Omit every picture and return the rest of the data unaltered.

- **Collected material**
-- begin --
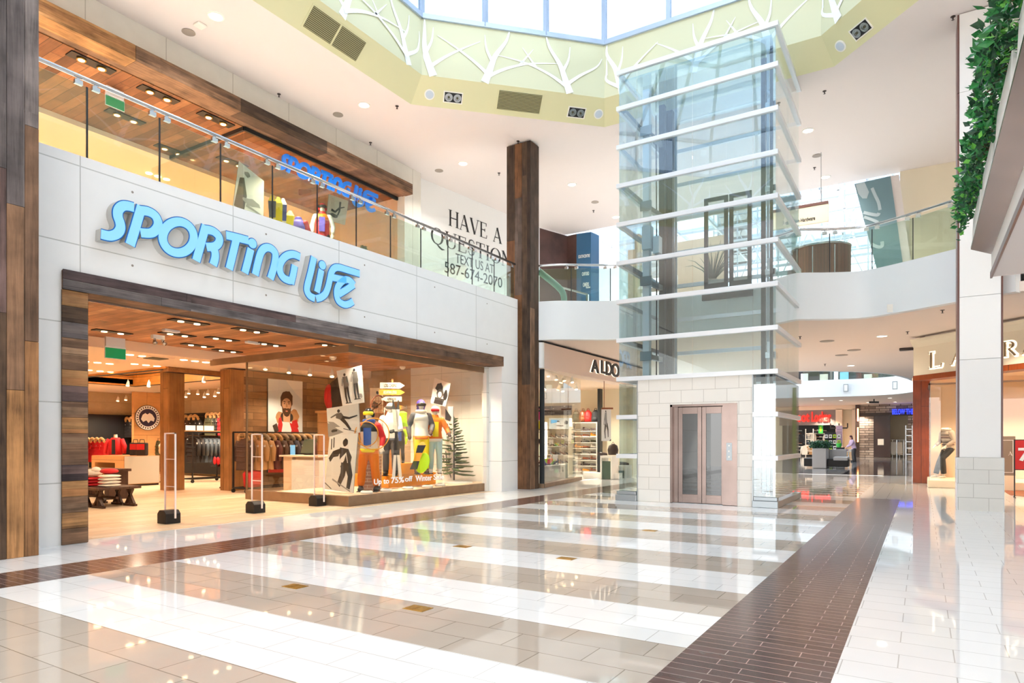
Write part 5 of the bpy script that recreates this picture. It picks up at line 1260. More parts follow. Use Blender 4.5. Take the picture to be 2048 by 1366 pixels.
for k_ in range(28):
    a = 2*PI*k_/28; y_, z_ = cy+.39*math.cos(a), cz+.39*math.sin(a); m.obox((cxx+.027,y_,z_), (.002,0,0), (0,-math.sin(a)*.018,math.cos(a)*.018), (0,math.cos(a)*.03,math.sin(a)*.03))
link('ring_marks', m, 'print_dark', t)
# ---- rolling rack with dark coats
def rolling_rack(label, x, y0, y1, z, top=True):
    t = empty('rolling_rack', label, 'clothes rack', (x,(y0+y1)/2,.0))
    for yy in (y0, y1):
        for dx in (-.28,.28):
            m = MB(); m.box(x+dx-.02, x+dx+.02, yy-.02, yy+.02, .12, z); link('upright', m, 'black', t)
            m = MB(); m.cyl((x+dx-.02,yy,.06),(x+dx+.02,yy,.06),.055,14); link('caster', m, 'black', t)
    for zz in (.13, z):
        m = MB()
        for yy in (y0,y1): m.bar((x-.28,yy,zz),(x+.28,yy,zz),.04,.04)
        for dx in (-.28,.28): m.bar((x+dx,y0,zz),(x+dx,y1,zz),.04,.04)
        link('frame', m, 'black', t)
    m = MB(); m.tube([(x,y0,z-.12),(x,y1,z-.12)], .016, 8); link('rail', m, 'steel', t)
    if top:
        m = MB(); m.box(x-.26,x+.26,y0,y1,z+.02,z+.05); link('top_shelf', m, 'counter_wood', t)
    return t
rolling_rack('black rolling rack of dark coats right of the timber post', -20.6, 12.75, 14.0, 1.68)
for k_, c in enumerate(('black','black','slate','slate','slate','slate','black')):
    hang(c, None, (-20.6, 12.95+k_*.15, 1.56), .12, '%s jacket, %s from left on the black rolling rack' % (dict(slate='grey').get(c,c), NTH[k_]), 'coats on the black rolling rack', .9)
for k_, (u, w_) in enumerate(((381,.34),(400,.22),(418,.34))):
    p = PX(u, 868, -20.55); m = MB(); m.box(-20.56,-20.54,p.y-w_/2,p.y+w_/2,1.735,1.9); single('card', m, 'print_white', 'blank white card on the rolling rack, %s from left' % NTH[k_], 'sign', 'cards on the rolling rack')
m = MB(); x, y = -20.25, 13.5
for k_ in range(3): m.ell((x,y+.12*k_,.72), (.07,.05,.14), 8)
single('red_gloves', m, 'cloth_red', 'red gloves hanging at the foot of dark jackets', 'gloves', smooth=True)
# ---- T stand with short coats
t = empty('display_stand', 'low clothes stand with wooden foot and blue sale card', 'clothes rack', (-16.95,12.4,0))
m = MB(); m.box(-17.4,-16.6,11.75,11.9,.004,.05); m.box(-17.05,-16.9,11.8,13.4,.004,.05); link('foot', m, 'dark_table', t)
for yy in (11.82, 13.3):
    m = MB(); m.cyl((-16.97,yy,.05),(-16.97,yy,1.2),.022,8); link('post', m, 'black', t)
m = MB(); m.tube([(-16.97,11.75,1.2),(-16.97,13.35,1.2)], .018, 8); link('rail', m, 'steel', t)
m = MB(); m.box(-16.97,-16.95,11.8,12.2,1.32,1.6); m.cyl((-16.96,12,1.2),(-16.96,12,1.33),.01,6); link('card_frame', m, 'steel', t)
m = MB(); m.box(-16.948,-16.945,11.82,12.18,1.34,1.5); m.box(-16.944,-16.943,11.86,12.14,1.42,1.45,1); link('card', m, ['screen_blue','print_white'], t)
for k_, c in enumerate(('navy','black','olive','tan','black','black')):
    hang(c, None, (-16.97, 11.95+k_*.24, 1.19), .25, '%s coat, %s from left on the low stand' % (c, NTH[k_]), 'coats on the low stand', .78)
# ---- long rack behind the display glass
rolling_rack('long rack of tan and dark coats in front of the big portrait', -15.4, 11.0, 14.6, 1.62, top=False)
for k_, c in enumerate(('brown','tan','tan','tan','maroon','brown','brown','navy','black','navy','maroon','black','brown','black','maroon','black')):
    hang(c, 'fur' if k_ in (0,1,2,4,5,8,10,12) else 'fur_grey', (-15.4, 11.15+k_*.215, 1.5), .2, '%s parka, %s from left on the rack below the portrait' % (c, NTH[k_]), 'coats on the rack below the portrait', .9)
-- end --
- **Correct output**
Write part 5 of the bpy script that recreates this picture. It picks up at line 1260. More parts follow. Use Blender 4.5. Take the picture to be 2048 by 1366 pixels.
for k_ in range(28):
    a = 2*PI*k_/28; y_, z_ = cy+.39*math.cos(a), cz+.39*math.sin(a); m.obox((cxx+.027,y_,z_), (.002,0,0), (0,-math.sin(a)*.018,math.cos(a)*.018), (0,math.cos(a)*.03,math.sin(a)*.03))
link('ring_marks', m, 'print_dark', t)
# ---- rolling rack with dark coats
def rolling_rack(label, x, y0, y1, z, top=True):
    t = empty('rolling_rack', label, 'clothes rack', (x,(y0+y1)/2,.0))
    for yy in (y0, y1):
        for dx in (-.28,.28):
            m = MB(); m.box(x+dx-.02, x+dx+.02, yy-.02, yy+.02, .12, z); link('upright', m, 'black', t)
            m = MB(); m.cyl((x+dx-.02,yy,.06),(x+dx+.02,yy,.06),.055,14); link('caster', m, 'black', t)
    for zz in (.13, z):
        m = MB()
        for yy in (y0,y1): m.bar((x-.28,yy,zz),(x+.28,yy,zz),.04,.04)
        for dx in (-.28,.28): m.bar((x+dx,y0,zz),(x+dx,y1,zz),.04,.04)
        link('frame', m, 'black', t)
    m = MB(); m.tube([(x,y0,z-.12),(x,y1,z-.12)], .016, 8); link('rail', m, 'steel', t)
    if top:
        m = MB(); m.box(x-.26,x+.26,y0,y1,z+.02,z+.05); link('top_shelf', m, 'counter_wood', t)
    return t
rolling_rack('black rolling rack of dark coats right of the timber post', -20.6, 12.75, 14.0, 1.68)
for k_, c in enumerate(('black','black','slate','slate','slate','slate','black')):
    hang(c, None, (-20.6, 12.95+k_*.15, 1.56), .12, '%s jacket, %s from left on the black rolling rack' % (dict(slate='grey').get(c,c), NTH[k_]), 'coats on the black rolling rack', .9)
for k_, (u, w_) in enumerate(((381,.34),(400,.22),(418,.34))):
    p = PX(u, 868, -20.55); m = MB(); m.box(-20.56,-20.54,p.y-w_/2,p.y+w_/2,1.735,1.9); single('card', m, 'print_white', 'blank white card on the rolling rack, %s from left' % NTH[k_], 'sign', 'cards on the rolling rack')
m = MB(); x, y = -20.25, 13.5
for k_ in range(3): m.ell((x,y+.12*k_,.72), (.07,.05,.14), 8)
single('red_gloves', m, 'cloth_red', 'red gloves hanging at the foot of dark jackets', 'gloves', smooth=True)
# ---- T stand with short coats
t = empty('display_stand', 'low clothes stand with wooden foot and blue sale card', 'clothes rack', (-16.95,12.4,0))
m = MB(); m.box(-17.4,-16.6,11.75,11.9,.004,.05); m.box(-17.05,-16.9,11.8,13.4,.004,.05); link('foot', m, 'dark_table', t)
for yy in (11.82, 13.3):
    m = MB(); m.cyl((-16.97,yy,.05),(-16.97,yy,1.2),.022,8); link('post', m, 'black', t)
m = MB(); m.tube([(-16.97,11.75,1.2),(-16.97,13.35,1.2)], .018, 8); link('rail', m, 'steel', t)
m = MB(); m.box(-16.97,-16.95,11.8,12.2,1.32,1.6); m.cyl((-16.96,12,1.2),(-16.96,12,1.33),.01,6); link('card_frame', m, 'steel', t)
m = MB(); m.box(-16.948,-16.945,11.82,12.18,1.34,1.5); m.box(-16.944,-16.943,11.86,12.14,1.42,1.45,1); link('card', m, ['screen_blue','print_white'], t)
for k_, c in enumerate(('navy','black','olive','tan','black','black')):
    hang(c, None, (-16.97, 11.95+k_*.24, 1.19), .25, '%s coat, %s from left on the low stand' % (c, NTH[k_]), 'coats on the low stand', .78)
# ---- long rack behind the display glass
rolling_rack('long rack of tan and dark coats in front of the big portrait', -15.4, 11.0, 14.6, 1.62, top=False)
for k_, c in enumerate(('brown','tan','tan','tan','maroon','brown','brown','navy','black','navy','maroon','black','brown','black','maroon','black')):
    hang(c, 'fur' if k_ in (0,1,2,4,5,8,10,12) else 'fur_grey', (-15.4, 11.15+k_*.215, 1.5), .2, '%s parka, %s from left on the rack below the portrait' % (c, NTH[k_]), 'coats on the rack below the portrait', .9)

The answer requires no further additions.